- _WORK REQUIRED_:
Output the lines below exactly, please, from the first line until the line with "def PZ(px, py, z): return", counting both.

'''

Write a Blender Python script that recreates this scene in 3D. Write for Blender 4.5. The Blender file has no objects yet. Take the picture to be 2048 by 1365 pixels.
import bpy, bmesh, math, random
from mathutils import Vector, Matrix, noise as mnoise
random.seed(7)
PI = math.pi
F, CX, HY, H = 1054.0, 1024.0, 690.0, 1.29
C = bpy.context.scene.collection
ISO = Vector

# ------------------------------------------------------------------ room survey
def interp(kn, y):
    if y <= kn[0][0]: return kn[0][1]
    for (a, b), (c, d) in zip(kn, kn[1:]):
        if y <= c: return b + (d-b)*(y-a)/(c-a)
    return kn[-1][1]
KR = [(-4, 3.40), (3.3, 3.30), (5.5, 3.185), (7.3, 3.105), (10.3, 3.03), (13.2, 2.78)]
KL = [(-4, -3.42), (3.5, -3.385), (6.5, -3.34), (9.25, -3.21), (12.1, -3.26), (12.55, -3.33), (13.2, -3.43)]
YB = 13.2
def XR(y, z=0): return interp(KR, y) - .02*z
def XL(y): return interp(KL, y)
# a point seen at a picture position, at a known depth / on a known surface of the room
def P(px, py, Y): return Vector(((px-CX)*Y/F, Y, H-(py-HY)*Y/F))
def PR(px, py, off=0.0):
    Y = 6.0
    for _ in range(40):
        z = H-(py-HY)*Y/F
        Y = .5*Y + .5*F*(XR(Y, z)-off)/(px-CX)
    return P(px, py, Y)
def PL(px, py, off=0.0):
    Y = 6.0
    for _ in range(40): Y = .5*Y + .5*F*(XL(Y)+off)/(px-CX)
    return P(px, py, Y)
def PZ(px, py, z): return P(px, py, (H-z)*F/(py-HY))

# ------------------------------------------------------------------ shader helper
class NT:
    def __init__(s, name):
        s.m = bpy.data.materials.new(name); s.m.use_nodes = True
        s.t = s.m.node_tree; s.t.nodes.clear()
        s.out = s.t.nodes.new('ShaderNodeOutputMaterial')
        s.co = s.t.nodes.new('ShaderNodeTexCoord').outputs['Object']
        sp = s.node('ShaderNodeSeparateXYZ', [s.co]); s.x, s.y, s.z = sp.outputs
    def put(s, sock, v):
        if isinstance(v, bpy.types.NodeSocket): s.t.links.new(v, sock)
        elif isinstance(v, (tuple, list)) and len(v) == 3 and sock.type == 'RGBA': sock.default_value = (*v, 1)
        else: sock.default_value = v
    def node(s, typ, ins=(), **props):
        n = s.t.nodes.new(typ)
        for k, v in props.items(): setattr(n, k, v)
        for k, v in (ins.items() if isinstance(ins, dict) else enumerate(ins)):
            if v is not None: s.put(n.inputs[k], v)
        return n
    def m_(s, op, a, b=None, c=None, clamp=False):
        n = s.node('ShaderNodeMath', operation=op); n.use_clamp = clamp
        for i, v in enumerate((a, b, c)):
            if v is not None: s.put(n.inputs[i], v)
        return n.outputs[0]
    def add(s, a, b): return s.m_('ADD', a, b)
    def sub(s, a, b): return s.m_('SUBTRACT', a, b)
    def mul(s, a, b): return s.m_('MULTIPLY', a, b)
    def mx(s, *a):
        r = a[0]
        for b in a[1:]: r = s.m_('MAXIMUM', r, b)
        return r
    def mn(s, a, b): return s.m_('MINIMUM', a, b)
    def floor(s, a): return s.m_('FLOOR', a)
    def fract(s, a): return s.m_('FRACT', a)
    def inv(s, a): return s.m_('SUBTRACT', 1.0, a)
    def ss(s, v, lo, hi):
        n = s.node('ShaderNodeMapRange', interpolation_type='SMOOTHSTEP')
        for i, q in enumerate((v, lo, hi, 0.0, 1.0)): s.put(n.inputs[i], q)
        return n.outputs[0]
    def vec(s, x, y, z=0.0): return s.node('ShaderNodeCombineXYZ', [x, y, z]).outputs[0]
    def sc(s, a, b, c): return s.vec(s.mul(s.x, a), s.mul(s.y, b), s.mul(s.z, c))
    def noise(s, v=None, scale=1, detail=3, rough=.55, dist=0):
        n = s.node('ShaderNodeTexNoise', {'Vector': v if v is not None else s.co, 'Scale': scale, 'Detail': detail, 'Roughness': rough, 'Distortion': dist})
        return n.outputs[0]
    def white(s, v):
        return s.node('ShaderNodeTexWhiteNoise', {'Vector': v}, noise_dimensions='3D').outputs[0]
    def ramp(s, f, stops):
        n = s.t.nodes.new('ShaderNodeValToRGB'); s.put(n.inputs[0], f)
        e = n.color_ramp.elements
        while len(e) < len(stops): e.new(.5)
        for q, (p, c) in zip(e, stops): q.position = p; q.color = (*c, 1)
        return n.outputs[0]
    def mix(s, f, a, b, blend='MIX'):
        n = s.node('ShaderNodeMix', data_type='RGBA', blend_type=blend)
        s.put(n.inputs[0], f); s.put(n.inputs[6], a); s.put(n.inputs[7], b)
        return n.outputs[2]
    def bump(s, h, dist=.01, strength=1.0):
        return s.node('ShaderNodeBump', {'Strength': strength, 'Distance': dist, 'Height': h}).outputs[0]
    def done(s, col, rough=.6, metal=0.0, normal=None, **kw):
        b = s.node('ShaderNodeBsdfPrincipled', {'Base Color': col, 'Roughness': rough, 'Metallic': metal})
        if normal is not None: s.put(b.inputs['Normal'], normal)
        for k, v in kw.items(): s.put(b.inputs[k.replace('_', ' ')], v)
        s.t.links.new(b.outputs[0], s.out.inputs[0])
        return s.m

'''

- _EXERCISE RESPONSE_:
Write a Blender Python script that recreates this scene in 3D. Write for Blender 4.5. The Blender file has no objects yet. Take the picture to be 2048 by 1365 pixels.
import bpy, bmesh, math, random
from mathutils import Vector, Matrix, noise as mnoise
random.seed(7)
PI = math.pi
F, CX, HY, H = 1054.0, 1024.0, 690.0, 1.29
C = bpy.context.scene.collection
ISO = Vector

# ------------------------------------------------------------------ room survey
def interp(kn, y):
    if y <= kn[0][0]: return kn[0][1]
    for (a, b), (c, d) in zip(kn, kn[1:]):
        if y <= c: return b + (d-b)*(y-a)/(c-a)
    return kn[-1][1]
KR = [(-4, 3.40), (3.3, 3.30), (5.5, 3.185), (7.3, 3.105), (10.3, 3.03), (13.2, 2.78)]
KL = [(-4, -3.42), (3.5, -3.385), (6.5, -3.34), (9.25, -3.21), (12.1, -3.26), (12.55, -3.33), (13.2, -3.43)]
YB = 13.2
def XR(y, z=0): return interp(KR, y) - .02*z
def XL(y): return interp(KL, y)
# a point seen at a picture position, at a known depth / on a known surface of the room
def P(px, py, Y): return Vector(((px-CX)*Y/F, Y, H-(py-HY)*Y/F))
def PR(px, py, off=0.0):
    Y = 6.0
    for _ in range(40):
        z = H-(py-HY)*Y/F
        Y = .5*Y + .5*F*(XR(Y, z)-off)/(px-CX)
    return P(px, py, Y)
def PL(px, py, off=0.0):
    Y = 6.0
    for _ in range(40): Y = .5*Y + .5*F*(XL(Y)+off)/(px-CX)
    return P(px, py, Y)
def PZ(px, py, z): return P(px, py, (H-z)*F/(py-HY))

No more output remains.